La decisione di diversificare le palle risale al 2001 quando a Cancun, in Messico, si votò all’unanimità per l’introduzione di tre diversi tipi di palla: il tipo 1, più veloce, è uguale alla palla standard ma è prodotta con una gomma più dura; il tipo 2 è la palla standard; il tipo 3 è una palla più lenta che ha un diametro più largo del 6%. Le cose sono rimaste pressoché identiche finché l’ITF ha aggiunto un quarto tipo, le High Altitude, che sono delle palle di tipo 2 ma con un rimbalzo meno alto e sono utilizzati nei tornei in altura. In ogni caso, il peso delle palle è sempre lo stesso. L’introduzione fu motivata dal fatto che l’ITF voleva diminuire la velocità del servizio sui campi veloci e di velocizzarla sui campi lenti. A ben pensarci, la scelta dell’ITF fu presa in nome dell’omogeneità, ossia per ridurre lo spread di velocità tra campi troppo veloci e campi troppo lenti. Ma, conseguentemente, ha fatto sì che ATP e WTA dessero carta bianca ai tornei nella scelta delle palle.

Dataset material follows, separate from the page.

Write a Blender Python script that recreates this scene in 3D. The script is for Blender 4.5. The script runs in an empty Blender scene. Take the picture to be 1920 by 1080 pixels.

A questo punto viene da chiedersi: è davvero un problema o si tratta di una resistenza dei giocatori a una delle pochissime varianti di questo sport? È un problema simile a quello che si presentò tre anni fa al Mutua Madrileña, quando la terra blu di Ion Tiriac fu messa nel dimenticatoio dopo le ripetute lamentele di alcuni giocatori, Nadal e Djokovic in testa. Tuttavia, è giusto ricordare che la bellezza del tennis consiste (o consisteva) in una miscela di variabili che si moltiplicano tra di loro per dare ogni volta un risultato diverso. Materiali tutti uguali, superfici (quasi) tutte uguali e giocatori (quasi) tutti uguali. Siamo sicuri di voler uniformare anche le palle da tennis?